What is a Number?

What is a Number?

There is a philosophy of mathematics and a Science on the theory of Numbers that has discussed this question and de-constructed our notions of Number, and lain bare the deficiencies of our Understanding on this matter better than we can hope to do so here. We remind the Student however, that in Mathematics itself, even a thing so simple as Number is defined according to its scope and needs. Thus in Geometry, a number represents a Length or a Ratio or a Quantity. In Arithmetic, it is always an identity; in Calculus, the limit of a function. In mathematical and philosophic theory, every number is infinite in itself and contains within it the possibility for engendering all other Identities by combining with other Numbers. Even the transcendental numbers which cannot be expressed finitely, can be written down as the operation between two numbers to some degree.1 Thus ∏, though incomprehensible as a string of numbers, is simply the circumference of the Circle divided by its diameter and expressible as a simple ratio of two quantities. Though the result is mathematically, a fiction; we allow it into our calculations, for we witness Circles in Nature and know this ratio to exist in Reality, though it does not in our current Field of integral Number.2

For our purposes, we are not so much concerned with Number as we are with the subset of positive integers and their prime factorizations. There are a number of reasons for this:

  1. First, all Number (except the irrational numbers) can be expressed as the operation of one integer upon another; and
  2. Every integer can be expressed as a finite product of primes.3

We note that, regardless of what number is or how we may define it, we represent these identities through a series of glyphs, and that every integer is in itself a Glyph. The set of glyphs is in fact the Arabic Numerals which we use here in the West, namely the set {0, 1, 2,..., 9}, consisting of 10 elements including the null element (0). Each of these elements is a glyph in itself, an irreducible identity which all other Integers are a composites of, both as mathematical expressions of quantities and as glyphs. Thus, though one-hundred twenty-three is a number in itself, as a glyph, we represent it as composite of three glyphs in precise sequence 1-2-3 or 123. This set of 10 glyphs {0, 1, . . . , 9} spans the integer space, is the basis for the modern decimal system and constitutes the Spheres of Manifestation in increasing degrees as exhibited in the Sephiras of the Tree of Life.

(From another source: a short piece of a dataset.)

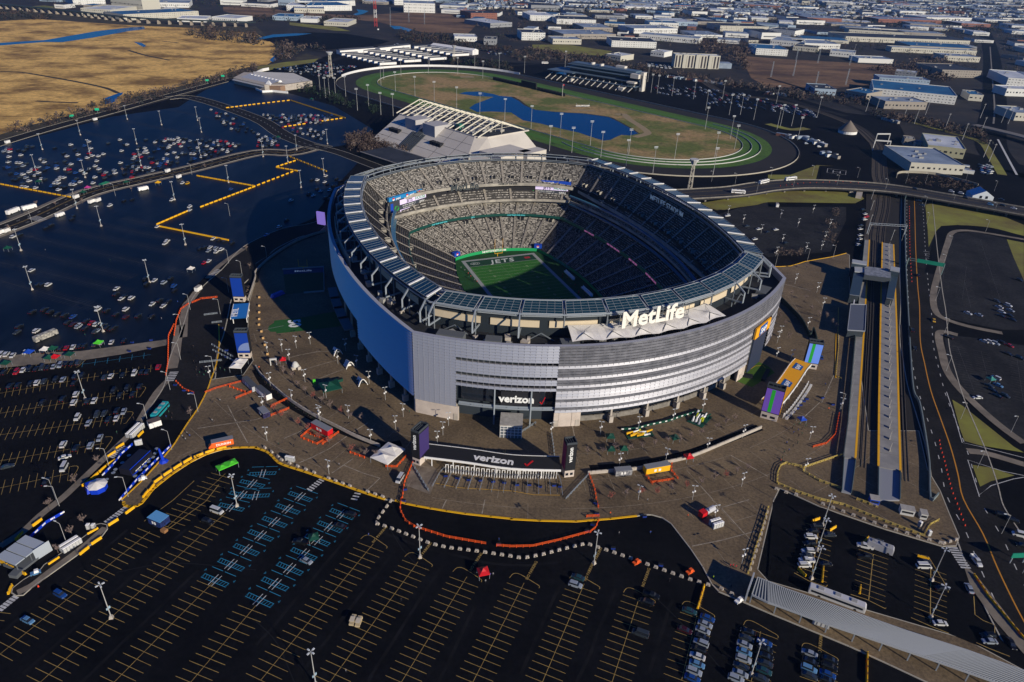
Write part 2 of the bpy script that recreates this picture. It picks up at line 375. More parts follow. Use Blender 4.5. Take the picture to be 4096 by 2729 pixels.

Before discussing the properties and definitions for the glyph set, we examine first its operation and modes of use.


1 This is not the case with irrational numbers such as √2 and the transcendental numbers (pi, e, and i).

2 There are an infinite number of transcendental numbers like pi. We know of only very few however. The discovery of these numbers correspond to the revolution of the Aeons and are the single most important discoveries of our entire History. Without pi, the physical world as we have shaped with architectural structures and machinery would not be possible. Physics and the sciences as they relate to change on the field of time would not be possible without e or the exponential number; and modern electronics and physics would not be possible without the discovery of i. There are an infinite variety of such transcendental numbers, though it remains today extremely difficult to prove that a number transcendental.

3 The proof is elementary: A number is either (a) prime or (b) composite.

(a) If it is prime, it’s only factors are itself and 1, both prime, and so QED.

(b) If it is not prime, then it is composite. We argue by contrapositive:

If not all numbers can be expressed as a finite product of primes then there exists a non-empty set S of all such numbers. We define:

Let S be the set of all number not expressible as a finite product of primes.

Furthermore, because the set S is non-empty, there exists at least one m such that m is an element of S. And of all the elements we can select the smallest element of S. (If S consists of one element only, we take this element as m). We define:

Let m be the least element in the set of S.

Now because m belongs to S, so it cannot be prime, otherwise it would be expressible as a product of 1 and itself, both primes. So m is composite. That is m = q x r, for some q, r. Now because, q and r divide m, they are both less than m (q, r < m). Because q and r are smaller than m, they cannot be in the set S, seeing as m is the least element (the smallest element) in S and there are no smaller numbers in it. Thus, q and r are both expressible as a finite product of primes, and r = r1 x r2 x... x rn and q=q1 x q2 x... x qs with pi and qi all prime, so that m= q x r = r1 x r2 x... x rn x q1 x q2 x... x qsall prime so that m itself is a finite product of primes, which contradicts our definition of m. Hence m cannot exist and the set S of all integers not expressible as a finite product of primes is empty. QED.

This argument actually constitutes the Euclidean proof for the prime factorization of integers. In fact, all modern cryptography and IT encryption algorithms depend upon this simple result.